TASK INSTRUCTIONS:
Extract the first line through the line containing "COL = SC.collection" from the listing below, exactly as written.

THE RECORDS:
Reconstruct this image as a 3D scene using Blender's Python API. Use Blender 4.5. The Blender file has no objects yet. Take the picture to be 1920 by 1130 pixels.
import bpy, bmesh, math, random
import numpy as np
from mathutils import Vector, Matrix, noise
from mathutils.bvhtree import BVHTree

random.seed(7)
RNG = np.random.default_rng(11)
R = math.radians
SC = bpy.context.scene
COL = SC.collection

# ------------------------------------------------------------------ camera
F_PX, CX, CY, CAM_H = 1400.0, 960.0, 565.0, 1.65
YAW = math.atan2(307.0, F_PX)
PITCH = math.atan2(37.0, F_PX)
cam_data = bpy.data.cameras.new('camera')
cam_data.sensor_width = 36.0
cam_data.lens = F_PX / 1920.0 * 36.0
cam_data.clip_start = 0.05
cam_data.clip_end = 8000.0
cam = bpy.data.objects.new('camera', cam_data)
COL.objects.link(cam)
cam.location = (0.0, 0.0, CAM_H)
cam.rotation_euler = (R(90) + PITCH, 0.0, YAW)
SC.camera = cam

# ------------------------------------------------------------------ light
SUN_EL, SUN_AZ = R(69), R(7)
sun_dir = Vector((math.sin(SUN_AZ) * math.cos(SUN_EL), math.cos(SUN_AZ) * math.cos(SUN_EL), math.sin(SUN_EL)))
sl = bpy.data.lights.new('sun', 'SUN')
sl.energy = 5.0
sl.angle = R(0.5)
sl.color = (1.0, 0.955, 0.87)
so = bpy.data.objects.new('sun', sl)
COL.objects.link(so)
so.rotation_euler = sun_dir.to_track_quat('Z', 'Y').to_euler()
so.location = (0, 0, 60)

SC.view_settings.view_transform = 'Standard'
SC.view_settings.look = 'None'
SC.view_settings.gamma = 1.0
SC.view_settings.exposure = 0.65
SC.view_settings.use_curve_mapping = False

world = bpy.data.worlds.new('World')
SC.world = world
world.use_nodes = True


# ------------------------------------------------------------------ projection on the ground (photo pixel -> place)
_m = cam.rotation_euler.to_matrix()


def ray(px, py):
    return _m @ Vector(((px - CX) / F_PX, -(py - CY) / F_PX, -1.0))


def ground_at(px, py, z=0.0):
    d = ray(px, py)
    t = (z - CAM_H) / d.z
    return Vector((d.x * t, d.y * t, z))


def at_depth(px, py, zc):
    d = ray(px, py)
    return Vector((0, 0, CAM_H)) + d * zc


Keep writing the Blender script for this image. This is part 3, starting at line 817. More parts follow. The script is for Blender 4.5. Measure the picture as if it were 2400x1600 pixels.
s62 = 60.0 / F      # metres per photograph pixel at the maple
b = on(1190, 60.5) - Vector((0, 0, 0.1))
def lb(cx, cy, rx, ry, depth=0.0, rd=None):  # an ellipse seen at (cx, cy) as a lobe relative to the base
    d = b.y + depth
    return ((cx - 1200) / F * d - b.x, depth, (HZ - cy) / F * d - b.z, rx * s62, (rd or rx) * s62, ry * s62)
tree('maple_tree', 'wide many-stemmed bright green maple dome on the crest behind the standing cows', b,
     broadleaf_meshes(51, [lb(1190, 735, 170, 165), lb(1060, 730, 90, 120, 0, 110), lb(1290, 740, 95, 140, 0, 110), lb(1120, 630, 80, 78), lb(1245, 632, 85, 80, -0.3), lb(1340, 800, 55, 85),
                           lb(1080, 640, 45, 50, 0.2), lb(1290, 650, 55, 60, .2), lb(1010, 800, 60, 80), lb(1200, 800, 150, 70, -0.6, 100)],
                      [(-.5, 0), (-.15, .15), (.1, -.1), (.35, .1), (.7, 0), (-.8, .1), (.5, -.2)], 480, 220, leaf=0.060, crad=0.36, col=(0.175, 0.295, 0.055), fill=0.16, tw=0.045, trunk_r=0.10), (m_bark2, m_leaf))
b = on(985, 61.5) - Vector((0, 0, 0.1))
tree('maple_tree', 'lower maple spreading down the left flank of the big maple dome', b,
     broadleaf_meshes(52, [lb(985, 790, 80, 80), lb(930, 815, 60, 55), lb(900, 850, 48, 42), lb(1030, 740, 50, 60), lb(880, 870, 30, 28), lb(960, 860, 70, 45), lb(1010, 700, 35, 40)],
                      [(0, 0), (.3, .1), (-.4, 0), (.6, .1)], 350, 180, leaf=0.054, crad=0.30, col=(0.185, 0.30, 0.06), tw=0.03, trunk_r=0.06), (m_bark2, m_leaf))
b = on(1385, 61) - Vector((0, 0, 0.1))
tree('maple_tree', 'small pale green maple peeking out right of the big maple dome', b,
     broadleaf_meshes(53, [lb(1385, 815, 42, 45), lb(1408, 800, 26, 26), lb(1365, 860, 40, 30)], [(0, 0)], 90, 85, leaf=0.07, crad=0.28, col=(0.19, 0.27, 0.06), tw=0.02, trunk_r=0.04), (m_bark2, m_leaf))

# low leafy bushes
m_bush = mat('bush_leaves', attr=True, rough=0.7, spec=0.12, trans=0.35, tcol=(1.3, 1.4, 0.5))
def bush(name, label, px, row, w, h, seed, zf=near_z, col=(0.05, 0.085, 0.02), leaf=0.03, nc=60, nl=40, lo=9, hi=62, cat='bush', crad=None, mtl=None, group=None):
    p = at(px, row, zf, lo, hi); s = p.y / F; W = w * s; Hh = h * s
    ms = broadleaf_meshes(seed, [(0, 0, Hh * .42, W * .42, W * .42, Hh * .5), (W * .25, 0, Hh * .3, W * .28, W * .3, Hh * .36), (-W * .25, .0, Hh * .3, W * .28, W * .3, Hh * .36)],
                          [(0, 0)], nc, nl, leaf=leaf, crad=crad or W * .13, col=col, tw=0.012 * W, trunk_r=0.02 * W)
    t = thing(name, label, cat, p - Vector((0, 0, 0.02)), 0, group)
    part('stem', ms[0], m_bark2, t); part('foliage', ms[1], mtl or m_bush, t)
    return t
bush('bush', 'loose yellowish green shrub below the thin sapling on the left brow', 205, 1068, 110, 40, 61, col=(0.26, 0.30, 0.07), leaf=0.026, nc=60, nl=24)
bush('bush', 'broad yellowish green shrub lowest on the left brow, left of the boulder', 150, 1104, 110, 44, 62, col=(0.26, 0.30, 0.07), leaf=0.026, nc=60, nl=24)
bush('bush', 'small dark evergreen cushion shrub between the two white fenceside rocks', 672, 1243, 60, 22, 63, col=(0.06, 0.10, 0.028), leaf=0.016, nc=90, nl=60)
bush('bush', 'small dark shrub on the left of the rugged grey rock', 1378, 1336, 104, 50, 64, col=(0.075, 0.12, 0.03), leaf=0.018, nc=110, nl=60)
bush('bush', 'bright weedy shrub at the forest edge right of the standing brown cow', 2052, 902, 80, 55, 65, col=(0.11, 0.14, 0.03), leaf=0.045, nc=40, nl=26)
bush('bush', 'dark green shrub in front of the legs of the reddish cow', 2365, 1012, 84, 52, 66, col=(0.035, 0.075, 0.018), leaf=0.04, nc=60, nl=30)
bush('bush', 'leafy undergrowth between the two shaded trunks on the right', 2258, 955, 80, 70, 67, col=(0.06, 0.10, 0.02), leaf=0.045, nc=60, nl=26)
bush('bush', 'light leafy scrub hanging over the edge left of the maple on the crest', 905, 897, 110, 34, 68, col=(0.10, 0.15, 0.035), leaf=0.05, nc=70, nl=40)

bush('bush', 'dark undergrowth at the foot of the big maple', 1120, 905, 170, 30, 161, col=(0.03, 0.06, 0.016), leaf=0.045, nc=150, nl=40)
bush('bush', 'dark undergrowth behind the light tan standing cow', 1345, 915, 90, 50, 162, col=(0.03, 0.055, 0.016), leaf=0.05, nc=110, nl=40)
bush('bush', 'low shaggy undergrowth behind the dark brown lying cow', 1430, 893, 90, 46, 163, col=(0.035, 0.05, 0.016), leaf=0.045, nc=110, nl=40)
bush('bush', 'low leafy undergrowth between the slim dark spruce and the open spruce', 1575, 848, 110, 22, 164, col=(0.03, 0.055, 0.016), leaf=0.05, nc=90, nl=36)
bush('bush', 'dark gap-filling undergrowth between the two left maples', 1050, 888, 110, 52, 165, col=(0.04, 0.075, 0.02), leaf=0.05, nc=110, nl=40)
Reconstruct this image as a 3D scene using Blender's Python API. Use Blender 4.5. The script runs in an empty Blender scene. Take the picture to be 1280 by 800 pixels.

RESULT OF THIS TASK:
Reconstruct this image as a 3D scene using Blender's Python API. Use Blender 4.5. The Blender file has no objects yet. Take the picture to be 1920 by 1130 pixels.
import bpy, bmesh, math, random
import numpy as np
from mathutils import Vector, Matrix, noise
from mathutils.bvhtree import BVHTree

random.seed(7)
RNG = np.random.default_rng(11)
R = math.radians
SC = bpy.context.scene
COL = SC.collection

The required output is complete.